ECLI:NL:RBSGR:2008:BF3288
Rechtbank 's-Gravenhage
- Eerste aanleg - enkelvoudig
- Rechtspraak.nl
Vreemdelingenbewaring en zicht op uitzetting naar China
Op 25 september 2008 heeft de Rechtbank 's-Gravenhage uitspraak gedaan in een zaak betreffende de vreemdelingenbewaring van een Chinese vreemdeling. De vreemdeling was op 14 april 2008 in bewaring gesteld op grond van artikel 59, eerste lid, aanhef en onder a, van de Vreemdelingenwet 2000. De rechtbank moest beoordelen of er voldoende zicht op uitzetting naar China bestond, gezien de eerdere uitspraak van de Afdeling bestuursrechtspraak van de Raad van State op 5 september 2008, waarin werd geconcludeerd dat er geen concrete aanknopingspunten waren voor een spoedige uitzetting van Chinese vreemdelingen.
Tijdens de zitting op 18 september 2008 heeft de verweerder, de Staatssecretaris van Justitie, informatie verstrekt over de afgifte van een laissez-passer (LP) door de Chinese autoriteiten op 8 september 2008. Dit betrof een vreemdeling voor wie eerder een nieuwe LP-aanvraag was ingediend. De rechtbank overwoog dat de verstrekte informatie, in combinatie met eerdere terugkeermogelijkheden van andere Chinese vreemdelingen, voldoende concrete aanknopingspunten bood voor de verwachting dat op korte termijn tot uitzetting kon worden overgegaan, mits de vreemdeling de vereiste medewerking verleende.
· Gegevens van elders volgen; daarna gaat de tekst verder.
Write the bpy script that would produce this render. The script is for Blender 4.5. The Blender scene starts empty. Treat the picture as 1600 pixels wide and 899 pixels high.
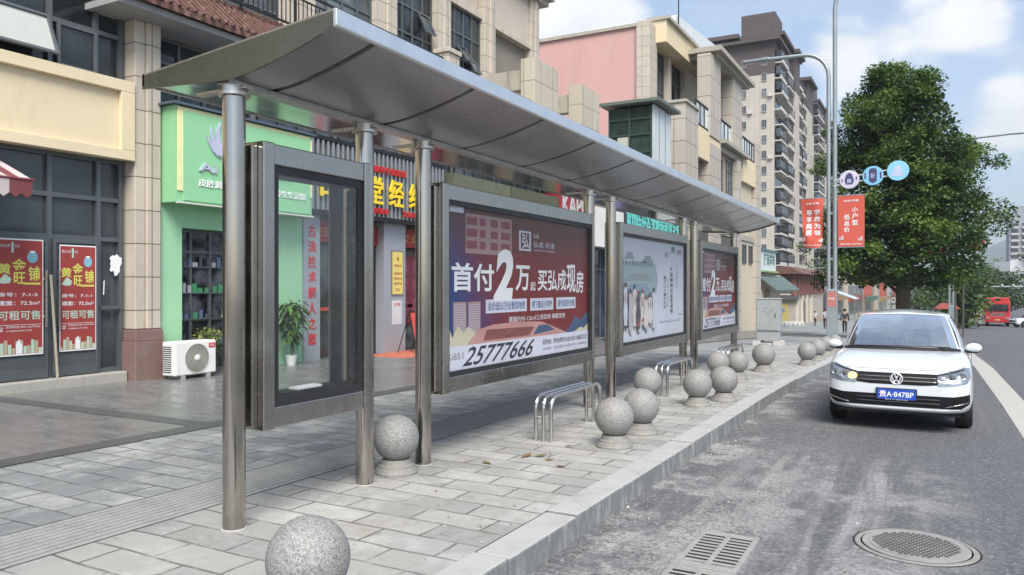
import bpy, bmesh, math, random
from mathutils import Vector, Matrix
from mathutils.bvhtree import BVHTree
random.seed(7)
R = math.radians
C = bpy.context.scene.collection
sc = bpy.context.scene

# ------------------------------------------------------------ camera, sky, sun, exposure
cam_d = bpy.data.cameras.new('camera'); cam = bpy.data.objects.new('camera', cam_d); C.objects.link(cam)
cam_d.sensor_width = 36; cam_d.lens = 27; cam_d.clip_start = .05; cam_d.clip_end = 9000
cam_d.shift_y = -0.0016
HEAD = math.atan(656/1200)
cam.location = (0, 0, 1.6); cam.rotation_euler = (R(90), 0, HEAD)
sc.camera = cam
SUN_EL, SUN_AZ = R(50), R(142)      # azimuth clockwise from +Y (street direction)
sd = Vector((math.sin(SUN_AZ)*math.cos(SUN_EL), math.cos(SUN_AZ)*math.cos(SUN_EL), math.sin(SUN_EL)))
sl = bpy.data.lights.new('sun', 'SUN'); sun = bpy.data.objects.new('sun', sl); C.objects.link(sun)
sl.energy = 2.9; sl.angle = R(34); sl.color = (1, .95, .87)
sun.rotation_euler = sd.to_track_quat('Z', 'Y').to_euler()
sc.view_settings.view_transform = 'Standard'; sc.view_settings.look = 'None'
sc.view_settings.gamma = 1; sc.view_settings.exposure = 1.0
sc.view_settings.use_curve_mapping = False

def make_world():
    w = bpy.data.worlds.new('World'); sc.world = w; w.use_nodes = True
    nt = w.node_tree; N = nt.nodes; L = nt.links; N.clear()
    out = N.new('ShaderNodeOutputWorld'); bg = N.new('ShaderNodeBackground')
    sky = N.new('ShaderNodeTexSky'); sky.sky_type = 'NISHITA'; sky.sun_disc = False
    sky.sun_elevation = SUN_EL; sky.sun_rotation = SUN_AZ; sky.altitude = 300
    sky.air_density = 1.0; sky.dust_density = 2.2; sky.ozone_density = 2.0
    tc = N.new('ShaderNodeTexCoord')
    def vm(op, a, b=None):
        n = N.new('ShaderNodeVectorMath'); n.operation = op; L.new(a, n.inputs[0])
        if b is not None:
            if hasattr(b, 'links'): L.new(b, n.inputs[1])
            else: n.inputs[1].default_value = b
        return n
    def ma(op, a, b=None, clamp=False):
        n = N.new('ShaderNodeMath'); n.operation = op; n.use_clamp = clamp
        for i, q in enumerate((a, b)):
            if q is None: continue
            if hasattr(q, 'links'): L.new(q, n.inputs[i])
            else: n.inputs[i].default_value = q
        return n.outputs[0]
    d = tc.outputs['Generated']
    mp = N.new('ShaderNodeMapping'); mp.inputs['Scale'].default_value = (1, 1, 1.9); L.new(d, mp.inputs[0])
    n1 = N.new('ShaderNodeTexNoise'); n1.inputs['Scale'].default_value = 4.2; n1.inputs['Detail'].default_value = 9
    n1.inputs['Roughness'].default_value = .56; L.new(mp.outputs[0], n1.inputs['Vector'])
    n3 = N.new('ShaderNodeTexNoise'); n3.inputs['Scale'].default_value = 13; n3.inputs['Detail'].default_value = 6
    L.new(mp.outputs[0], n3.inputs['Vector'])
    def dirv(u, v):
        xc, yc = (u-800)/1200, (447-v)/1200
        sa, ca = math.sin(HEAD), math.cos(HEAD)
        return Vector((-sa+xc*ca, ca+xc*sa, yc)).normalized()
    acc = None                                   # banks of cumulus: direction, angular size, weight
    for (u, v, r, wgt) in [(900, 60, 7, .34), (830, 40, 6, .34), (985, 45, 5, .22), (1275, 110, 5, .30), (1340, 85, 3.6, .22),
                           (1480, 30, 4.5, .27), (1570, 25, 3.5, .16), (1605, 170, 4.5, .30), (1560, 300, 6, .12)]:
        dt = vm('DOT_PRODUCT', d, dirv(u, v)).outputs['Value']
        mr = N.new('ShaderNodeMapRange'); mr.interpolation_type = 'SMOOTHSTEP'
        L.new(dt, mr.inputs[0]); mr.inputs[1].default_value = math.cos(R(r)); mr.inputs[2].default_value = 1
        mr.inputs[3].default_value = 0; mr.inputs[4].default_value = wgt
        acc = mr.outputs[0] if acc is None else ma('ADD', acc, mr.outputs[0])
    tot = ma('ADD', ma('MULTIPLY', n1.outputs['Fac'], .8), ma('MULTIPLY', acc, .85))
    tot = ma('ADD', tot, ma('MULTIPLY', ma('SUBTRACT', n3.outputs['Fac'], .5), .34))
    cl = N.new('ShaderNodeMapRange'); cl.interpolation_type = 'SMOOTHSTEP'; L.new(tot, cl.inputs[0])
    cl.inputs[1].default_value = .54; cl.inputs[2].default_value = .72
    thin = N.new('ShaderNodeMapRange'); thin.interpolation_type = 'SMOOTHSTEP'; L.new(n1.outputs['Fac'], thin.inputs[0])
    thin.inputs[1].default_value = .35; thin.inputs[2].default_value = .75; thin.inputs[3].default_value = .25; thin.inputs[4].default_value = .60
    # thin veil over the blue, thick white in the banks
    veil = N.new('ShaderNodeMix'); veil.data_type = 'RGBA'; L.new(thin.outputs[0], veil.inputs[0])
    L.new(sky.outputs[0], veil.inputs[6]); veil.inputs[7].default_value = (3.5, 4.0, 4.5, 1)
    mx = N.new('ShaderNodeMix'); mx.data_type = 'RGBA'; L.new(cl.outputs[0], mx.inputs[0])
    L.new(veil.outputs[2], mx.inputs[6])
    shade = N.new('ShaderNodeMix'); shade.data_type = 'RGBA'; L.new(n3.outputs['Fac'], shade.inputs[0])
    shade.inputs[6].default_value = (3.8, 4.0, 4.3, 1); shade.inputs[7].default_value = (6.3, 6.25, 6.2, 1)
    L.new(shade.outputs[2], mx.inputs[7])
    L.new(mx.outputs[2], bg.inputs[0]); bg.inputs[1].default_value = .11
    L.new(bg.outputs[0], out.inputs[0])
make_world()

# ------------------------------------------------------------ the lie of the land
KY = [-60, 0, 14, 22, 61, 104, 200, 500, 1200, 6000]; KZ = [.39, 0, -.09, -.25, -1.85, -2.9, -4.5, -8, -12, -30]
def gz(y):
    for i in range(len(KY)-1):
        if y <= KY[i+1]:
            t = (y-KY[i])/(KY[i+1]-KY[i]); return KZ[i]+t*(KZ[i+1]-KZ[i])
    return KZ[-1]
KERB = .16
SA, CA = math.sin(HEAD), math.cos(HEAD)
def onx(u, v, x):                       # a point of the plane X = x (facades) seen at a pixel of the 1600 px photograph
    xc = (u-800)/1200; dx, dy = -SA+xc*CA, CA+xc*SA; t = x/dx
    return dy*t, 1.6+(447-v)/1200*t
def ony(u, v, y):                       # the same for a plane Y = y
    xc = (u-800)/1200; dx, dy = -SA+xc*CA, CA+xc*SA; t = y/dy
    return dx*t, 1.6+(447-v)/1200*t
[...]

De rechtbank concludeerde dat de verweerder voldoende voortvarend had gehandeld en dat er geen reden was om te oordelen dat het zicht op uitzetting binnen redelijke termijn ontbrak. Het beroep van de vreemdeling werd ongegrond verklaard en het verzoek om schadevergoeding werd afgewezen. De uitspraak benadrukt de verplichting van vreemdelingen om actief mee te werken aan hun uitzetting en de noodzaak voor hen om de benodigde documenten te verkrijgen.